100 Torts MBE questions.
Time: 2 hrs, 45 minutes, including 'bubble' & 'go back to make sure I bubbled correctly' time. Yes, I'm still doing that after working all of the problems. I think doing one thing at a time works for me. Most bar-takers I know are following the 'solve question 1 - fill in answer to question 1 - solve Q2 - fill in answer to Q2' method for the MBE, no matter which format they preferred in law school. Is there some unwritten rule about this? As someone who has almost always been up against the clock, I understand the problem of running out of time with most or all of your scantron still blank, but isn't that easily resolved by stopping in enough time to fill it in, then going back question by question? I'm still willing to change, but only if there's a compelling reason to do so. Mentally moving back and forth between thinking and mechanically coloring in the answer on each question seems inefficient and distracting to me, but I'm open to suggestion.

Time was good - slightly better than the target 1.8 MPQ (minute per question) - however, this set of 100 were drawn from BarBri Drills (17), BarBri Easy Level (34) and PMBR's Blue Book (49). While encouraging, not a real indicator of how I will do on the harder levels or the real thing. I'm also still measuring my progress in 10-minute increments rather than the suggested 30 which may be an unnecessary waste of time. Both PMBR and MicroMash recommend doing 17 questions per half hour - which presumably includes filling in the bubbles and hopefully also leaving time to make sure you didn't skip one so that every answer thereafter is off. Measured in 30-minute increments, I managed to answer 16, 19, 24, 25, and 16, leaving 10 minutes to fill in the answers, 5 minutes to double check, and finished with a 15 minute cushion that I'm sure will erode quickly once I move to a higher level of difficulty - or another subject.

Accuracy improved as well - 70% correct, up from 44% on my first torts attempt. All on all, not a bad day. I think the improvement was also due to my extremely narrow study focus over the past couple of days. Trying to study on a 2000-mile road trip while packing, loading and driving a 17' U-Haul meant not accomplishing much. It seemed pointless to jump from subject to subject, or attempt questions without thorough prep or the ability to time them, so I've been pretty well indoctrinated with torts off and on for days. I liked the feeling of being well-prepared and improving my speed and accuracy, but I suspect that trying to cover all the remaining subjects that way will leave me scrambling for time in the end.

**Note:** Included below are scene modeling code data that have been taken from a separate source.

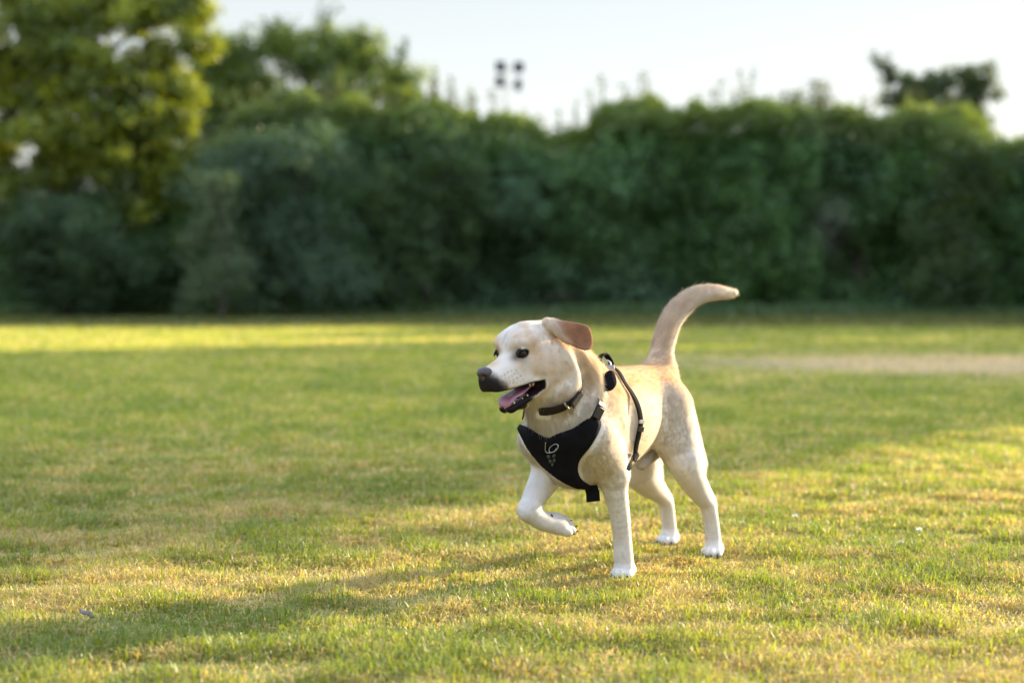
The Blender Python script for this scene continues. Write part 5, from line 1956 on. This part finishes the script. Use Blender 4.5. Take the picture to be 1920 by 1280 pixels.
nsm /= np.linalg.norm(nsm, axis=1, keepdims=True)
# a few whiskers
wv, wf = [], []
for s in (1, -1):
    for k in range(7):
        a0 = np.array(hp(.150 - .008 * (k % 4), s * .034, -.030 - .008 * (k // 3)))
        dd = H_L * s * 1.0 - H_U * (.15 + .2 * rng.random()) + H_F * (.25 - .5 * rng.random())
        dd /= np.linalg.norm(dd); ln = .03 + .025 * rng.random()
        for t_ in np.linspace(0, 1, 6):
            c = a0 + dd * ln * t_ - ZUP * .012 * t_ * t_
            for g in (0, 1, 2):
                o3 = np.array([[1, 0, 0], [-.5, .8, 0], [-.5, -.8, .3]][g]) * .00032 * (1.05 - t_)
                wv.append(c + o3)
        b0 = len(wv) - 18
        for i in range(5):
            for g in range(3):
                wf.append((b0 + i * 3 + g, b0 + i * 3 + (g + 1) % 3, b0 + i * 3 + 3 + (g + 1) % 3, b0 + i * 3 + 3 + g))
    for k in range(3):
        a0 = np.array(hp(.085, s * .045, .030 + .003 * k)); dd = H_F * .8 + H_U * .5 + H_L * s * (.5 + .2 * k); dd /= np.linalg.norm(dd)
        for t_ in np.linspace(0, 1, 6):
            c = a0 + dd * .030 * t_
            for g in (0, 1, 2):
                wv.append(c + np.array([[1, 0, 0], [-.5, .8, 0], [-.5, -.8, .3]][g]) * .0003 * (1.05 - t_))
        b0 = len(wv) - 18
        for i in range(5):
            for g in range(3):
                wf.append((b0 + i * 3 + g, b0 + i * 3 + (g + 1) % 3, b0 + i * 3 + 3 + (g + 1) % 3, b0 + i * 3 + 3 + g))
wv, wf = np.array(wv), np.array(wf)
HV = np.concatenate([HV, wv]); HC = np.concatenate([HC, np.full((len(wv), 3), .6)])
HT = np.arange(3 * n).reshape(-1, 3)
coat = np_mesh('coat', HV, [HT, wf + 3 * n], col=HC)
add_vec(coat, np.concatenate([np.repeat(nsm, 3, 0), np.repeat([[0, 0, 1.0]], len(wv), 0)]), 'rootn')
tag(link_mesh('coat', coat, mat_hair, dog), kind='stuff')
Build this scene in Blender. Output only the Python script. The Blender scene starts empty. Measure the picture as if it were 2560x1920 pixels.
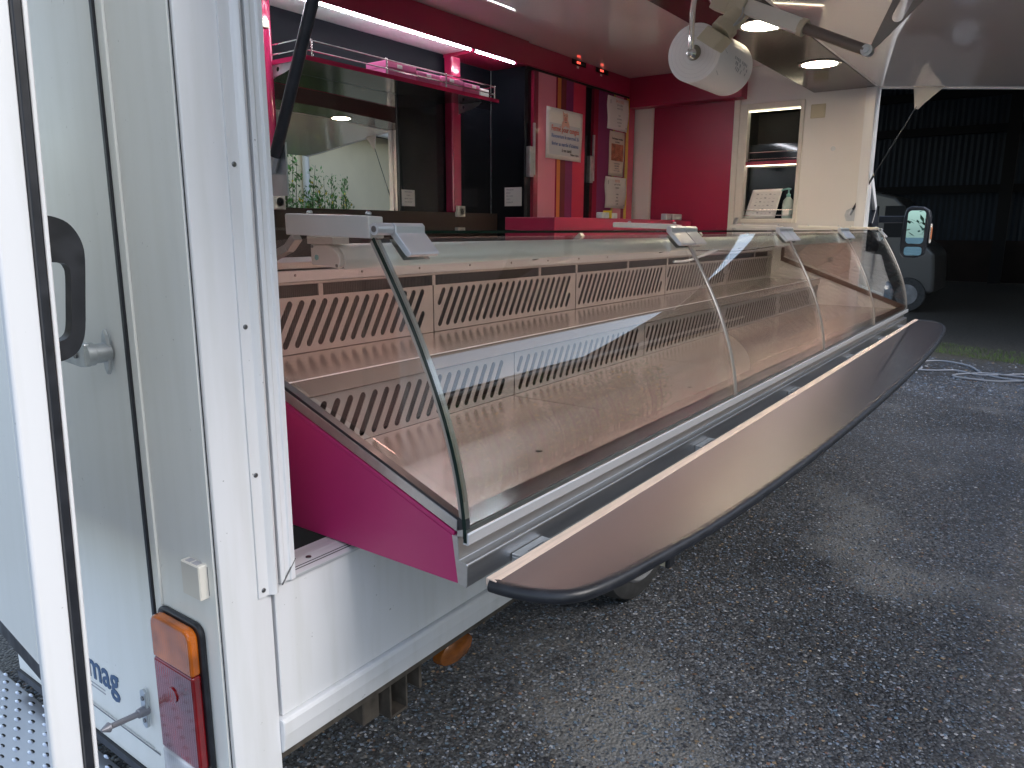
import bpy, bmesh, math, random
import numpy as np
from mathutils import Vector, Matrix
random.seed(7); np.random.seed(7)
rad = math.radians
sc = bpy.context.scene
C = sc.collection

# ------------------------------------------------------------------ camera
PITCH, ROLL, YAW, FPX = 0.205718471, 0.00375656, 0.624064224, 1866.36
fw = Vector((math.cos(YAW), math.sin(YAW), 0)); rt = Vector((math.sin(YAW), -math.cos(YAW), 0)); up = Vector((0, 0, 1))
F_ = fw*math.cos(PITCH) - up*math.sin(PITCH); U_ = fw*math.sin(PITCH) + up*math.cos(PITCH)
R2 = rt*math.cos(ROLL) + U_*math.sin(ROLL); U2 = -rt*math.sin(ROLL) + U_*math.cos(ROLL)
cam = bpy.data.cameras.new('camera'); co = bpy.data.objects.new('camera', cam); C.objects.link(co)
cam.lens = 36*FPX/2560; cam.sensor_width = 36; cam.clip_start = 0.02; cam.clip_end = 500
co.matrix_world = Matrix(((R2.x, U2.x, -F_.x, 0), (R2.y, U2.y, -F_.y, -1.15), (R2.z, U2.z, -F_.z, 1.5), (0, 0, 0, 1)))
sc.camera = co

# ------------------------------------------------------------------ sky, sun, exposure
SUN_EL, SUN_AZ = rad(38), rad(172)     # azimuth measured from +Y clockwise
w = bpy.data.worlds.new('World'); sc.world = w; w.use_nodes = True
nt = w.node_tree; bg = nt.nodes['Background']
sky = nt.nodes.new('ShaderNodeTexSky'); sky.sky_type = 'NISHITA'; sky.sun_disc = False
sky.sun_elevation = SUN_EL; sky.sun_rotation = SUN_AZ; sky.air_density = 1.0; sky.dust_density = 1.2; sky.ozone_density = 1.0
hs = nt.nodes.new('ShaderNodeHueSaturation'); hs.inputs['Saturation'].default_value = 0.72
nt.links.new(sky.outputs[0], hs.inputs['Color']); nt.links.new(hs.outputs[0], bg.inputs[0])
bg.inputs[1].default_value = 0.15
sl = bpy.data.lights.new('sun', 'SUN'); so = bpy.data.objects.new('sun', sl); C.objects.link(so)
sl.energy = 0.9; sl.angle = rad(25); sl.color = (1, .96, .92)
sd = Vector((math.sin(SUN_AZ)*math.cos(SUN_EL), math.cos(SUN_AZ)*math.cos(SUN_EL), math.sin(SUN_EL)))
so.rotation_euler = sd.to_track_quat('Z', 'Y').to_euler()
sc.view_settings.view_transform = 'Standard'; sc.view_settings.look = 'None'
sc.view_settings.exposure = 1.15; sc.view_settings.gamma = 1
sc.cycles.max_bounces = 10; sc.cycles.transparent_max_bounces = 24; sc.cycles.diffuse_bounces = 4; sc.cycles.glossy_bounces = 5

# ------------------------------------------------------------------ materials
def mat(name, col, rough=.5, metal=0, coat=0, var=0, vscale=6, bump=0, bscale=80, stretch=None, emis=None, estr=0, spec=.5, rvar=0):
    m = bpy.data.materials.new(name); m.use_nodes = True
    n = m.node_tree.nodes; l = m.node_tree.links; b = n['Principled BSDF']
    b.inputs['Base Color'].default_value = (*col, 1); b.inputs['Roughness'].default_value = rough
    b.inputs['Metallic'].default_value = metal; b.inputs['Coat Weight'].default_value = coat; b.inputs['Coat Roughness'].default_value = .06
    b.inputs['Specular IOR Level'].default_value = spec
    if emis: b.inputs['Emission Color'].default_value = (*emis, 1); b.inputs['Emission Strength'].default_value = estr
    tc = n.new('ShaderNodeTexCoord'); mp = n.new('ShaderNodeMapping'); l.new(tc.outputs['Object'], mp.inputs[0])
    if stretch: mp.inputs['Scale'].default_value = stretch
    if var or rvar:
        t = n.new('ShaderNodeTexNoise'); t.inputs['Scale'].default_value = vscale; t.inputs['Detail'].default_value = 6
        l.new(mp.outputs[0], t.inputs['Vector'])
        if var:
            mx = n.new('ShaderNodeMix'); mx.data_type = 'RGBA'
            mx.inputs[6].default_value = (*[c*(1-var) for c in col], 1); mx.inputs[7].default_value = (*[min(1, c*(1+var)) for c in col], 1)
            mr = n.new('ShaderNodeMapRange'); mr.inputs[1].default_value = .3; mr.inputs[2].default_value = .7
            l.new(t.outputs[0], mr.inputs[0]); l.new(mr.outputs[0], mx.inputs[0]); l.new(mx.outputs[2], b.inputs['Base Color'])
        if rvar:
            mr2 = n.new('ShaderNodeMapRange'); mr2.inputs[1].default_value = .3; mr2.inputs[2].default_value = .7
            mr2.inputs[3].default_value = max(.02, rough-rvar); mr2.inputs[4].default_value = rough+rvar
            l.new(t.outputs[0], mr2.inputs[0]); l.new(mr2.outputs[0], b.inputs['Roughness'])
    if bump:
        t2 = n.new('ShaderNodeTexNoise'); t2.inputs['Scale'].default_value = bscale; t2.inputs['Detail'].default_value = 4
        l.new(mp.outputs[0], t2.inputs['Vector'])
        bp = n.new('ShaderNodeBump'); bp.inputs['Strength'].default_value = bump; bp.inputs['Distance'].default_value = .002
        l.new(t2.outputs[0], bp.inputs['Height']); l.new(bp.outputs[0], b.inputs['Normal'])
    return m

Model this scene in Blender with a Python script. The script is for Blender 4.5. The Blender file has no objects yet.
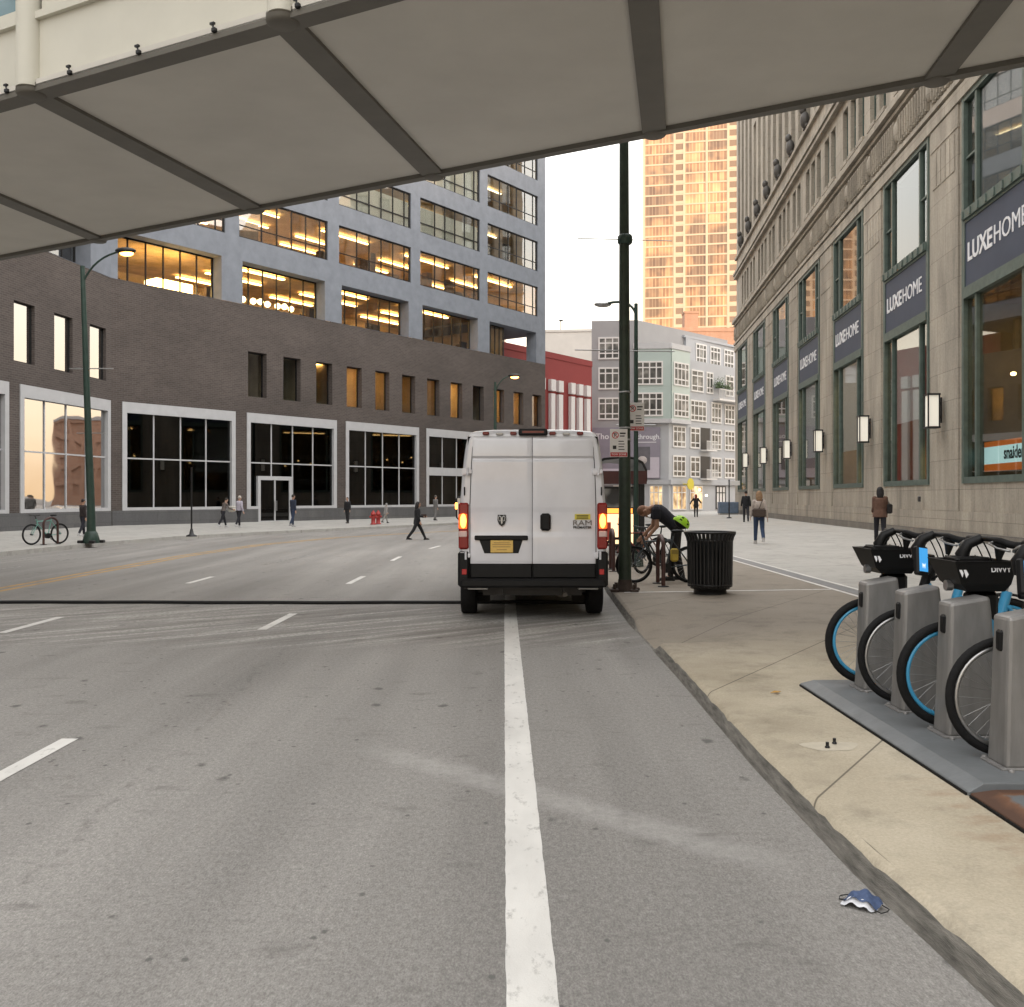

Now I'm curious about how everyone else is managing their time - but BarBri is calling, and surfing for bar blogs would not really be the way to spend the morning . . . would it?

2 comments:

Anonymous said...

How many hours do you think one needs to study (focused study) to pass the Texas bar exam? I read one blog that said you need to study a total of 630 hours.

Law Daze said...

I've never thought about the total number of hours. If I were math-inclined, I suppose I would multiply the 8-12 hour days by 7 or 8 weeks of prep. 10 hour days, 2 months, 60 days - roughly 600. Sounds right, but it's easier for me to worry about only one subject/one day at a time while trying to keep an eye on whether I'm on track (or a day or two behind).